McFarland was a tough fighter and man of a integrity

Although a native of Oskaloosa, Iowa, attorney M. Robert “Bob” McFarland spent 65 years as a resident of Arlington, becoming one of the city’s staunchest defenders and a fierce fighter for his alma mater, the University of Texas at Arlington (known then as Arlington State College).

McFarland, who died last week at the age of 73, became Arlington’s first state representative (Tarrant County’s first Republican elected to the House) and the city’s first lobbyist. He spent a total of 14 years in the Legislature, including eight years as state senator.

The respected public servant had a colorful and storied career, beginning with his first job as an ambulance driver for an Arlington funeral home while he was still in college. Assigned to the “graveyard” shift, he was often the first on the scene of accident or crime, and he had plenty of stories to tell about those days.

After getting his law degree, he joined the FBI and was assigned to duties in the South, where he investigated the Ku Klux Klan and church bombings. For a while he also was in charge of the manhunt for James Earl Ray, the man who assassinated the Rev. Martin Luther King Jr.

But McFarland made his mark in the state Capitol, as a legislator and a lobbyist for three area cities, large corporations, associations and Six Flags Over Texas.
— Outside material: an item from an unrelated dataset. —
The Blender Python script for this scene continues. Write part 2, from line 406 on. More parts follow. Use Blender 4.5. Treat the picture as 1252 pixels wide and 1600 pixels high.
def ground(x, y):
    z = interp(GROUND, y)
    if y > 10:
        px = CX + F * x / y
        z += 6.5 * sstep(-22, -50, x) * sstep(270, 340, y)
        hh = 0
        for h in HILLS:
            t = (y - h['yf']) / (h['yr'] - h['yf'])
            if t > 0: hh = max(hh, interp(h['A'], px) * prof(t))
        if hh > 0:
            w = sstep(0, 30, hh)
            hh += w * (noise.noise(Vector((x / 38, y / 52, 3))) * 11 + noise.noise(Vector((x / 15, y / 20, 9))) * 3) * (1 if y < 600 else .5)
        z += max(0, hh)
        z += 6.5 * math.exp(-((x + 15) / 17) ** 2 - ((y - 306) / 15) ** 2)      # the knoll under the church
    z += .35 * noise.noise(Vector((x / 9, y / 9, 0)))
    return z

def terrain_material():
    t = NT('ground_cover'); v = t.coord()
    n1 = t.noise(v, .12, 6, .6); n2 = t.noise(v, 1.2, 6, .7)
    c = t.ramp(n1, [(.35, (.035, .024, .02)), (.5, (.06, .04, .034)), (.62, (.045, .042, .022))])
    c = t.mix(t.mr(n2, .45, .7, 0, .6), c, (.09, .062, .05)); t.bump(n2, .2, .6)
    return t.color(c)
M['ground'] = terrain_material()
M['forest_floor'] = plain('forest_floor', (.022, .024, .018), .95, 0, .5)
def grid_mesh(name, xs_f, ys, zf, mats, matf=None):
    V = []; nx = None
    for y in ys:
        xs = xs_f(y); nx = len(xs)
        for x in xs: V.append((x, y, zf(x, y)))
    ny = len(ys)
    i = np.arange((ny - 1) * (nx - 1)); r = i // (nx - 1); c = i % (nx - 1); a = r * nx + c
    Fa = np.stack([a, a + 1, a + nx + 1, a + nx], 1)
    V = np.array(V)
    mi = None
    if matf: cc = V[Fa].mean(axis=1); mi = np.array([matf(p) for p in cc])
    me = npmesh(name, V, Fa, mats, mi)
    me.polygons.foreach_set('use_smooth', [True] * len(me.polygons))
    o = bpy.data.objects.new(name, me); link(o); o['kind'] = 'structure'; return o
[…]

In 1986, when the Select Committee on Higher Education left UT Arlington off the list of institutions like University of North Texas to be known as “emerging national universities” with research emphases, state Sen. McFarland said the committee’s recommendation would be accepted “over my dead body.” By February of 1987 the committee had changed its language about the Arlington school.

Again in 2003, lobbyist McFarland put on his boxing gloves when the University of Texas System chancellor declared UT Dallas as a priority for research to what some thought was the detriment of UT Arlington.

“The chancellor said UT Arlington: stepchild; UT Dallas: my new love,” McFarland said, as he went to work to unite the Tarrant legislative delegation to make sure his cherished school would be allowed to participate and compete for those research dollars.

All of Tarrant County is indebted to this man of integrity. He was buried Tuesday in his beloved Arlington.